WRITTEN PROBLEM = Will you print the material below without altering a single character?

INFORMATION SUPPLIED =
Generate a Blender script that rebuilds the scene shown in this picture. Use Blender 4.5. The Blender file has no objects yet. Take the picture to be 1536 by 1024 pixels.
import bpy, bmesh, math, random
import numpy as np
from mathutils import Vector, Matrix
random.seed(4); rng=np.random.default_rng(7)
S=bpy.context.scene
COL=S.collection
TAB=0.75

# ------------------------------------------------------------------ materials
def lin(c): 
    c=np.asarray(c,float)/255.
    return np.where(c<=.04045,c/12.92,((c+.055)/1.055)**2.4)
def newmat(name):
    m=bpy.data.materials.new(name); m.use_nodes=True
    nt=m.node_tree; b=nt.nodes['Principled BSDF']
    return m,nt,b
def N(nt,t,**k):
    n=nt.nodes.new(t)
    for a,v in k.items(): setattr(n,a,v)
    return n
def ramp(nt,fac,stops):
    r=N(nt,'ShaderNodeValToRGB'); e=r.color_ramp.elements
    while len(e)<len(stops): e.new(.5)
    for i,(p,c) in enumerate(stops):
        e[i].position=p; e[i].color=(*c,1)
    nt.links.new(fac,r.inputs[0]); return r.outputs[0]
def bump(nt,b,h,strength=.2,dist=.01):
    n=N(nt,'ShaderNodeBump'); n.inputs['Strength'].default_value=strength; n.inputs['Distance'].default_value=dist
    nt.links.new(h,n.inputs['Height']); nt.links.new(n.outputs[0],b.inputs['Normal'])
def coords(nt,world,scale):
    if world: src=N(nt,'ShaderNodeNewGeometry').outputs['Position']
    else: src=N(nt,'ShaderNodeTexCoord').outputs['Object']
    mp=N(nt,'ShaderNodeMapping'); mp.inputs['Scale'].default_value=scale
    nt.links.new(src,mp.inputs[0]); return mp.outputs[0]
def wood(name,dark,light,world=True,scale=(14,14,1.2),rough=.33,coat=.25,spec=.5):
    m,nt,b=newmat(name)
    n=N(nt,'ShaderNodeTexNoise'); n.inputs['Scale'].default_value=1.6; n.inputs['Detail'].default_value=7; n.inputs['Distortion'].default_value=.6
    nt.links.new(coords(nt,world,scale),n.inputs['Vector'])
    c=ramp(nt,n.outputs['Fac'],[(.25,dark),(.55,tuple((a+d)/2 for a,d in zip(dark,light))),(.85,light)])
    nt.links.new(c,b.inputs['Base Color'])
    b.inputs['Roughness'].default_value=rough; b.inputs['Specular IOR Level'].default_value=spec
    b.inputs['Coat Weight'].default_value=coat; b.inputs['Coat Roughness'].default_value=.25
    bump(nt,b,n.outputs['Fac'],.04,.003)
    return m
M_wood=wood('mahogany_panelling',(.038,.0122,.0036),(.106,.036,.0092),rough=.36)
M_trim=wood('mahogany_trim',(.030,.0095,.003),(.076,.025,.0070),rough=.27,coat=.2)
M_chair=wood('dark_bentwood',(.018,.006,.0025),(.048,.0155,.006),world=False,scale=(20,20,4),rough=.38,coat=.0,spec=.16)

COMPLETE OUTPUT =
Generate a Blender script that rebuilds the scene shown in this picture. Use Blender 4.5. The Blender file has no objects yet. Take the picture to be 1536 by 1024 pixels.
import bpy, bmesh, math, random
import numpy as np
from mathutils import Vector, Matrix
random.seed(4); rng=np.random.default_rng(7)
S=bpy.context.scene
COL=S.collection
TAB=0.75

# ------------------------------------------------------------------ materials
def lin(c): 
    c=np.asarray(c,float)/255.
    return np.where(c<=.04045,c/12.92,((c+.055)/1.055)**2.4)
def newmat(name):
    m=bpy.data.materials.new(name); m.use_nodes=True
    nt=m.node_tree; b=nt.nodes['Principled BSDF']
    return m,nt,b
def N(nt,t,**k):
    n=nt.nodes.new(t)
    for a,v in k.items(): setattr(n,a,v)
    return n
def ramp(nt,fac,stops):
    r=N(nt,'ShaderNodeValToRGB'); e=r.color_ramp.elements
    while len(e)<len(stops): e.new(.5)
    for i,(p,c) in enumerate(stops):
        e[i].position=p; e[i].color=(*c,1)
    nt.links.new(fac,r.inputs[0]); return r.outputs[0]
def bump(nt,b,h,strength=.2,dist=.01):
    n=N(nt,'ShaderNodeBump'); n.inputs['Strength'].default_value=strength; n.inputs['Distance'].default_value=dist
    nt.links.new(h,n.inputs['Height']); nt.links.new(n.outputs[0],b.inputs['Normal'])
def coords(nt,world,scale):
    if world: src=N(nt,'ShaderNodeNewGeometry').outputs['Position']
    else: src=N(nt,'ShaderNodeTexCoord').outputs['Object']
    mp=N(nt,'ShaderNodeMapping'); mp.inputs['Scale'].default_value=scale
    nt.links.new(src,mp.inputs[0]); return mp.outputs[0]
def wood(name,dark,light,world=True,scale=(14,14,1.2),rough=.33,coat=.25,spec=.5):
    m,nt,b=newmat(name)
    n=N(nt,'ShaderNodeTexNoise'); n.inputs['Scale'].default_value=1.6; n.inputs['Detail'].default_value=7; n.inputs['Distortion'].default_value=.6
    nt.links.new(coords(nt,world,scale),n.inputs['Vector'])
    c=ramp(nt,n.outputs['Fac'],[(.25,dark),(.55,tuple((a+d)/2 for a,d in zip(dark,light))),(.85,light)])
    nt.links.new(c,b.inputs['Base Color'])
    b.inputs['Roughness'].default_value=rough; b.inputs['Specular IOR Level'].default_value=spec
    b.inputs['Coat Weight'].default_value=coat; b.inputs['Coat Roughness'].default_value=.25
    bump(nt,b,n.outputs['Fac'],.04,.003)
    return m
M_wood=wood('mahogany_panelling',(.038,.0122,.0036),(.106,.036,.0092),rough=.36)
M_trim=wood('mahogany_trim',(.030,.0095,.003),(.076,.025,.0070),rough=.27,coat=.2)
M_chair=wood('dark_bentwood',(.018,.006,.0025),(.048,.0155,.006),world=False,scale=(20,20,4),rough=.38,coat=.0,spec=.16)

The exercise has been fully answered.